Continuando il nostro viaggio alla scoperta del Concilio Vaticano II vogliamo, prima di addentrarci fra i banchi della basilica di San Pietro per seguire le varie fasi della discussione e dell'elaborazione dei documenti conciliari fino al loro esito finale, soffermarci qualche istante su di una considerazione di carattere generale, che non è affatto secondaria al fine di una valutazione oggettiva e completa dell’assise conciliare. Oltre ad essere stato un evento dottrinale e magisteriale, il Concilio Vaticano II è stato un'intensa esperienza ecclesiale. Anzi: cronologicamente e qualitativamente la dimensione esperienziale è venuta prima di tutto il resto. Ci chiediamo: cosa sperimentano di interessante e di importante i protagonisti del Concilio stesso, in primo luogo i vescovi?

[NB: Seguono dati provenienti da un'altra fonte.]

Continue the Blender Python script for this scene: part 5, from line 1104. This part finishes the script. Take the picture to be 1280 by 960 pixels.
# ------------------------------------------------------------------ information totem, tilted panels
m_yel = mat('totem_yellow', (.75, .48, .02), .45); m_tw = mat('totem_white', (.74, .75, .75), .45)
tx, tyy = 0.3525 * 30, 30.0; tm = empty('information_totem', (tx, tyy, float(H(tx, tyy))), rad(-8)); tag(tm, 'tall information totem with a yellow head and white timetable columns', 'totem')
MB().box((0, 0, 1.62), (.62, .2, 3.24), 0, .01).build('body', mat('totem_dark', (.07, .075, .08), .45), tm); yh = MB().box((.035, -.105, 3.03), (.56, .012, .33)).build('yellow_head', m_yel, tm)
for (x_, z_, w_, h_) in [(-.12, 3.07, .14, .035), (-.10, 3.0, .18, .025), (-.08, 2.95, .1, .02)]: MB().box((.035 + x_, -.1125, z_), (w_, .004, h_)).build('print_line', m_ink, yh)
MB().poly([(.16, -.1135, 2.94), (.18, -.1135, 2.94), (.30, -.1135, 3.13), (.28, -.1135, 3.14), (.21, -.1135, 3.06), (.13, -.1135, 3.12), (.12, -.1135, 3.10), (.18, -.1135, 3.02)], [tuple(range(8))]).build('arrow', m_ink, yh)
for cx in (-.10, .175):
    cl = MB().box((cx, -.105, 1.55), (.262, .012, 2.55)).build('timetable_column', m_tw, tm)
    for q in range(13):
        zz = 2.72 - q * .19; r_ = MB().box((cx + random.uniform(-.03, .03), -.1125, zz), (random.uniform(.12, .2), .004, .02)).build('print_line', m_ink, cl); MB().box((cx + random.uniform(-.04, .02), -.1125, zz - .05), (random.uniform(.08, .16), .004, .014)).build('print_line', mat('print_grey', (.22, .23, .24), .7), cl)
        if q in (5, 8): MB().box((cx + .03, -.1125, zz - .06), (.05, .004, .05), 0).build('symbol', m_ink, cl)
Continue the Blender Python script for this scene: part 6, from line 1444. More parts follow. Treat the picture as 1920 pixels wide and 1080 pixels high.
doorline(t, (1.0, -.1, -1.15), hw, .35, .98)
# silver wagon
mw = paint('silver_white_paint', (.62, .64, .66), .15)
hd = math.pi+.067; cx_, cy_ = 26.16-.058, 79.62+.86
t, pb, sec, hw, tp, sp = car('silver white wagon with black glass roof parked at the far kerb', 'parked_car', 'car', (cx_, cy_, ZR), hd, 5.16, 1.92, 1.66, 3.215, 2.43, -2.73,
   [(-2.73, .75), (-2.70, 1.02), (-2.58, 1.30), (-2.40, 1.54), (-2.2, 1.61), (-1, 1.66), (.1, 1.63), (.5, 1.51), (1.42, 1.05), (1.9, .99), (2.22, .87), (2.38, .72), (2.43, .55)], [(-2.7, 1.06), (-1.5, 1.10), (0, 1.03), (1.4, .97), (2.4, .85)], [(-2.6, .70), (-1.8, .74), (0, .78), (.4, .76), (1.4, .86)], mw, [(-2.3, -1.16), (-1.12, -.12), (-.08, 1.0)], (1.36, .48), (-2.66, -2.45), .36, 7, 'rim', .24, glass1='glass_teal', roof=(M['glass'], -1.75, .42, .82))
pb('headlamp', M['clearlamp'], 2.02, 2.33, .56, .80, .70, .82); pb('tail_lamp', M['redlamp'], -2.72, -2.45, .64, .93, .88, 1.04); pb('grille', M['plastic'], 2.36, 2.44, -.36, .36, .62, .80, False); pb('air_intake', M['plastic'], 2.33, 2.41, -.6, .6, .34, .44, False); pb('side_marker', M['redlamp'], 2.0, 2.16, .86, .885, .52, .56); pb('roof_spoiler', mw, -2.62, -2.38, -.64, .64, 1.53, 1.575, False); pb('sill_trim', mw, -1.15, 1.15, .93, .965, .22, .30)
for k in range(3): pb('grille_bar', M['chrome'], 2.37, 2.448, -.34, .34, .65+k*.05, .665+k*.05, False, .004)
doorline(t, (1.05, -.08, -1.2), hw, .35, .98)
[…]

Una Chiesa dal volto universale
Innanzitutto sperimentano una Chiesa dal volto universale. Mai, fino ad allora, si erano incontrati in così tanti, mai la Chiesa aveva assunto un volto tanto fortemente universale. Tutti e cinque i continenti sono rappresentati. L'America ha inviato 956 vescovi, l'Asia più di trecento, l'Africa 379. La superiorità numerica degli italiani, che ancora a Trento aveva creato tensioni, è solo un lontano ricordo: 379 vescovi, solo un quinto dei padri conciliari. L’intuito artistico di Giacomo Manzù ben esprimerà questa novità attraverso un’immagine che vede affiancati Giovanni XXIII e il cardinale africano Rugambwa. Inoltre, dopo tanto tempo, i vescovi si sentono nuovamente i maestri della Chiesa, organo vivo del magistero, partecipi del lavoro collegiale, stretti collaboratori del Papa. Le chiese locali intuiscono di poter portare il loro costruttivo contributo. I vescovi africani, ad esempio, offrono un notevole apporto sia al tema missionario sia a quello della liturgia, un contributo ben superiore a quello offerto dalle chiese europee, imprigionate troppo spesso in concezioni ancora decisamente eurocentriche.